THE REQUEST —
In the entries below, find every line holding the string "script" and collect it.

::: AVAILABLE DATA

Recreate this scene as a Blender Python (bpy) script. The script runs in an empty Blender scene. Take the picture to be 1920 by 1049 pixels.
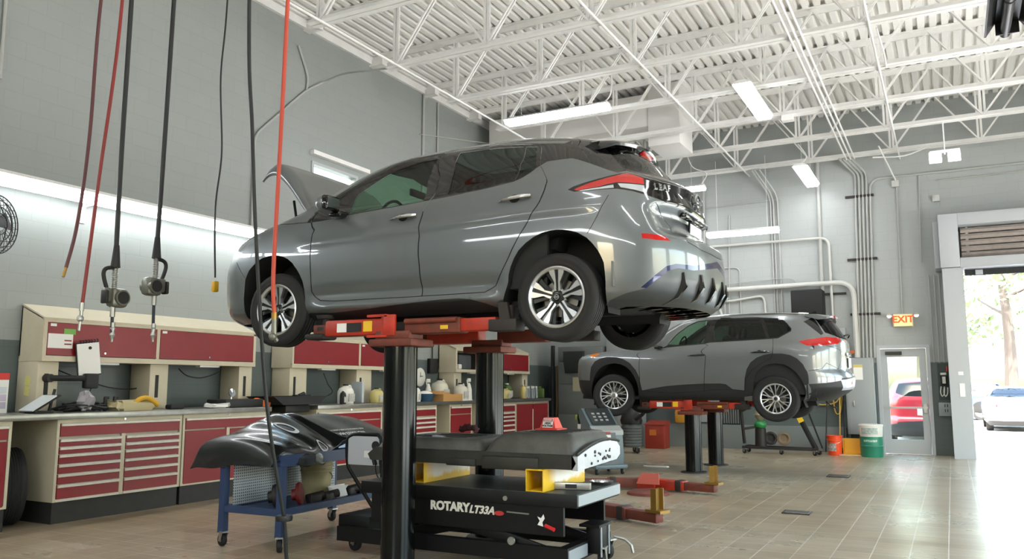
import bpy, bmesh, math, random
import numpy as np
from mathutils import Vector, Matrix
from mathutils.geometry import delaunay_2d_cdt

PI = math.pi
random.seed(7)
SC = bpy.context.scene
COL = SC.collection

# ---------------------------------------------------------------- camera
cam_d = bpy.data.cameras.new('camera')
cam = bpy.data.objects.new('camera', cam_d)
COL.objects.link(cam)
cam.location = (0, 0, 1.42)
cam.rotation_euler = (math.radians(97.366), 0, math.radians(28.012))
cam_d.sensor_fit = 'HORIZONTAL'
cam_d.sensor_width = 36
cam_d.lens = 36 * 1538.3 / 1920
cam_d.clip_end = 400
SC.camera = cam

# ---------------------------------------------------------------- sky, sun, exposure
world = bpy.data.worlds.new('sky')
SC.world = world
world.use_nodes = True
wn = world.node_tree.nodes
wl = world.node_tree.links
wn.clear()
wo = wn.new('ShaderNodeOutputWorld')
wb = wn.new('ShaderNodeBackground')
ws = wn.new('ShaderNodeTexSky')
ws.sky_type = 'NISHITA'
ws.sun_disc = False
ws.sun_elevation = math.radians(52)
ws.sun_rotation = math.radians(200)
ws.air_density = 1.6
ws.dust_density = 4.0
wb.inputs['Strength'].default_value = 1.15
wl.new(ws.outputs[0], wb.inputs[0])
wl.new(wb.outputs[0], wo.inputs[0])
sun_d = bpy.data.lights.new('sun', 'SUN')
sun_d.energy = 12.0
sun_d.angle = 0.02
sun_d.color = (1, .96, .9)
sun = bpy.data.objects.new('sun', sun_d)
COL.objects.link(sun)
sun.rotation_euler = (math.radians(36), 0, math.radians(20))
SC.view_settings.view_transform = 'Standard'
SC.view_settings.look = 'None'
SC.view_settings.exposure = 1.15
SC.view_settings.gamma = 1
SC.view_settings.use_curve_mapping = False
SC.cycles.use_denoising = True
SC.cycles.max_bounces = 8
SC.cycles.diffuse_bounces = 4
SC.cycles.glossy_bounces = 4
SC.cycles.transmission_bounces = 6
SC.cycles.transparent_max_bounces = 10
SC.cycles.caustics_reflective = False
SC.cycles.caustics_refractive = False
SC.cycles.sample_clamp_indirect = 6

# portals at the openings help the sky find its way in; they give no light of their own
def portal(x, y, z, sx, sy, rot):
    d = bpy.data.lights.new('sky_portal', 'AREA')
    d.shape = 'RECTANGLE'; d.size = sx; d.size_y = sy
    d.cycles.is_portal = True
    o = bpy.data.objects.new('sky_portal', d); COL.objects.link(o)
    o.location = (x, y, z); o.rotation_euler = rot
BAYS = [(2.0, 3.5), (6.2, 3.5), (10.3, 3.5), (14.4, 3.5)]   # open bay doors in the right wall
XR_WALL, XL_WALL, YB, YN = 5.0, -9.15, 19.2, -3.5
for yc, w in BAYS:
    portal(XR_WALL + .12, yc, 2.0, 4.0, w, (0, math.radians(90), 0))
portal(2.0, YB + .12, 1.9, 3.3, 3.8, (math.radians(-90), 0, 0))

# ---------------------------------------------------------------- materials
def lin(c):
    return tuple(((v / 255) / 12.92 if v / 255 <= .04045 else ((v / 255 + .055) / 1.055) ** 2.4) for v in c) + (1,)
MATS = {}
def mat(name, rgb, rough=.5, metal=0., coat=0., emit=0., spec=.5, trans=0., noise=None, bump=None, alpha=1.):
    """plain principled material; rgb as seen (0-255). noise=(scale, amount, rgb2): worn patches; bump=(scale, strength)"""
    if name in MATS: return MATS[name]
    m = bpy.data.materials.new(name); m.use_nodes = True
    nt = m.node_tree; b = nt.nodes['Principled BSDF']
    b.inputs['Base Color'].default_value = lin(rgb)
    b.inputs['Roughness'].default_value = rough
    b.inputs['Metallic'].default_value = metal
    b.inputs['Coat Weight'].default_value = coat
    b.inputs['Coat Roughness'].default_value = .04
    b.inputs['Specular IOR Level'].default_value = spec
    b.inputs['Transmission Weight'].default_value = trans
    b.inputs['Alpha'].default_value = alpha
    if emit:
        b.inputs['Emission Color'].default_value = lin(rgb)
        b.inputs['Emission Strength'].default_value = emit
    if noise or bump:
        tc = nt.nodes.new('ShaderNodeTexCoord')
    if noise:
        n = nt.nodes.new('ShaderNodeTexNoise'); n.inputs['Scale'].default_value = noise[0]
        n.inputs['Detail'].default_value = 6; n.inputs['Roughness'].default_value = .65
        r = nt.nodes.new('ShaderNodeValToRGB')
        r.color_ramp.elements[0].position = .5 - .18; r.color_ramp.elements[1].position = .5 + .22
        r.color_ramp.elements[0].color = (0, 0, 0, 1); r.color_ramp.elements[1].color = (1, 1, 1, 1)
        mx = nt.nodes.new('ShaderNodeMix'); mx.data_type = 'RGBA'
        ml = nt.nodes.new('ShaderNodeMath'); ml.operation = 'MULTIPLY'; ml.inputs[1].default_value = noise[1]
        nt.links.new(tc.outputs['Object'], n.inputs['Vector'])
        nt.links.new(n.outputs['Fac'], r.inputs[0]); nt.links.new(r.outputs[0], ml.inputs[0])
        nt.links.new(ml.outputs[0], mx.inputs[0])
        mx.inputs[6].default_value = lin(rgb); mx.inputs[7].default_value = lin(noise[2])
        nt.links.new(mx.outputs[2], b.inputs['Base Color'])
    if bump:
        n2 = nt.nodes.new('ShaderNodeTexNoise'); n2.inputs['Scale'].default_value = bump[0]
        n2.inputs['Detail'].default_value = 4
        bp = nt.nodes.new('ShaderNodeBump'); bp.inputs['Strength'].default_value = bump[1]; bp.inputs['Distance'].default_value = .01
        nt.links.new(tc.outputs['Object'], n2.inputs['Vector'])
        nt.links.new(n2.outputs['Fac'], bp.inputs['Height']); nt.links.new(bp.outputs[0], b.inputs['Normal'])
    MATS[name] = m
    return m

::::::
::: AVAILABLE DATA

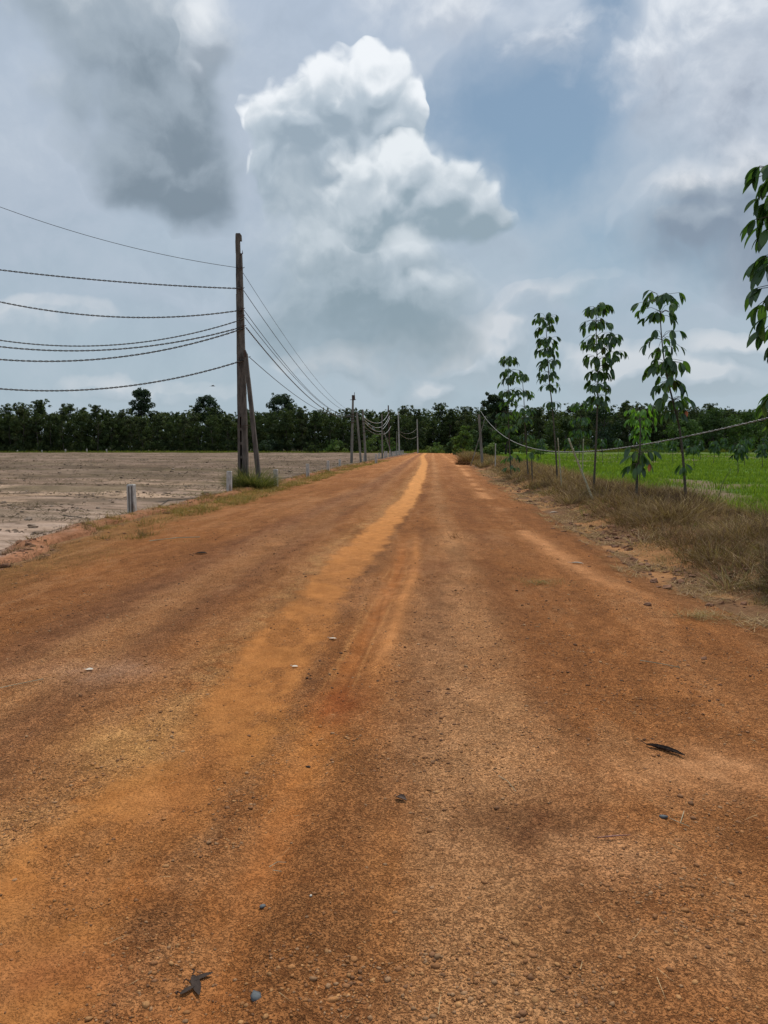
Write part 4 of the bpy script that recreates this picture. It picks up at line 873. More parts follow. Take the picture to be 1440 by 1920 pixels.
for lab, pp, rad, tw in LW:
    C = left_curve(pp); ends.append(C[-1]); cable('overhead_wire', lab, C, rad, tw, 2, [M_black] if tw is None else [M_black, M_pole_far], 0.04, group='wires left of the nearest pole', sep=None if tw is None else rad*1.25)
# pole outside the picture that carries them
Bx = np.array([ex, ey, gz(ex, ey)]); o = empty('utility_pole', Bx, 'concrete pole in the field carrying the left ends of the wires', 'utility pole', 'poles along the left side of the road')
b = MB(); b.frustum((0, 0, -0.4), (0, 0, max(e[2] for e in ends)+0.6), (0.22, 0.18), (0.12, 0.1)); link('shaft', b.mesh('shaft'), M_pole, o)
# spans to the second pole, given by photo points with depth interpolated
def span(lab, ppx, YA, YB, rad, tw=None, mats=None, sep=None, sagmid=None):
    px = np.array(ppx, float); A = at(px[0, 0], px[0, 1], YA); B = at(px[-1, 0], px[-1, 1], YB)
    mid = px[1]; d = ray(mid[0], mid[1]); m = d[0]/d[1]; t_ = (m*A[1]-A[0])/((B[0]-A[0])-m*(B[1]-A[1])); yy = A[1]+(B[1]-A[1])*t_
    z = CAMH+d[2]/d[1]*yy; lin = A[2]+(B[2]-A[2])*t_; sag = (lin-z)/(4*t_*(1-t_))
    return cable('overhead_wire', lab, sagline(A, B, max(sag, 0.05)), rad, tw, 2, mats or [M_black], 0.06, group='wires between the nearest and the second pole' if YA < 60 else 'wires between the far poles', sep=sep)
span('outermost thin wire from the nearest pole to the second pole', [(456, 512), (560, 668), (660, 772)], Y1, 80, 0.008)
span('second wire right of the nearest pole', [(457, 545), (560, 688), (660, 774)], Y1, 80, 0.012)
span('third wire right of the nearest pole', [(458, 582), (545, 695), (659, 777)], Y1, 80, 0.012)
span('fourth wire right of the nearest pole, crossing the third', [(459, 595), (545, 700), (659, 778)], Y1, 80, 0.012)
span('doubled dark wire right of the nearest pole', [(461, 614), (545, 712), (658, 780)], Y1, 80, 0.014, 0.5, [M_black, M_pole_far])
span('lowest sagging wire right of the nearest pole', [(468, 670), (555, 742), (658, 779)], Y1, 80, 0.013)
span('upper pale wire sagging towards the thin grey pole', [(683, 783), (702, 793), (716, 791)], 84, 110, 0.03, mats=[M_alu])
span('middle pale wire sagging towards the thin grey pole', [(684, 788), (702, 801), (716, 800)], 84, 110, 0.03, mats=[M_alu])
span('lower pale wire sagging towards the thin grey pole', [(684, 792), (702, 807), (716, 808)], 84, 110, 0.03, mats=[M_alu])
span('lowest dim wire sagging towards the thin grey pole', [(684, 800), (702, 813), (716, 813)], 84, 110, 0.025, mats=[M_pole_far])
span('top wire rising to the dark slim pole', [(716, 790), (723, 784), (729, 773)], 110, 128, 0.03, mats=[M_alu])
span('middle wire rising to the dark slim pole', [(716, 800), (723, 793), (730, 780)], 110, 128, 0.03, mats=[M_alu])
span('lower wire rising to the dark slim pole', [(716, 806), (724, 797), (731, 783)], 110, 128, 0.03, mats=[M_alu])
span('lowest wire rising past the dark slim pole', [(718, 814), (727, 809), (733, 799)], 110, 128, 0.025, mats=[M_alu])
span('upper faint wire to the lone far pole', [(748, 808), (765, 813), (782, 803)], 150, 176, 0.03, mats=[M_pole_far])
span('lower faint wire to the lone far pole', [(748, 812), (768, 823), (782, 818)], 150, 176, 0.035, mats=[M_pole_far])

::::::

COMPLETE RESPONSE —
Recreate this scene as a Blender Python (bpy) script. The script runs in an empty Blender scene. Take the picture to be 1920 by 1049 pixels.
Write part 4 of the bpy script that recreates this picture. It picks up at line 873. More parts follow. Take the picture to be 1440 by 1920 pixels.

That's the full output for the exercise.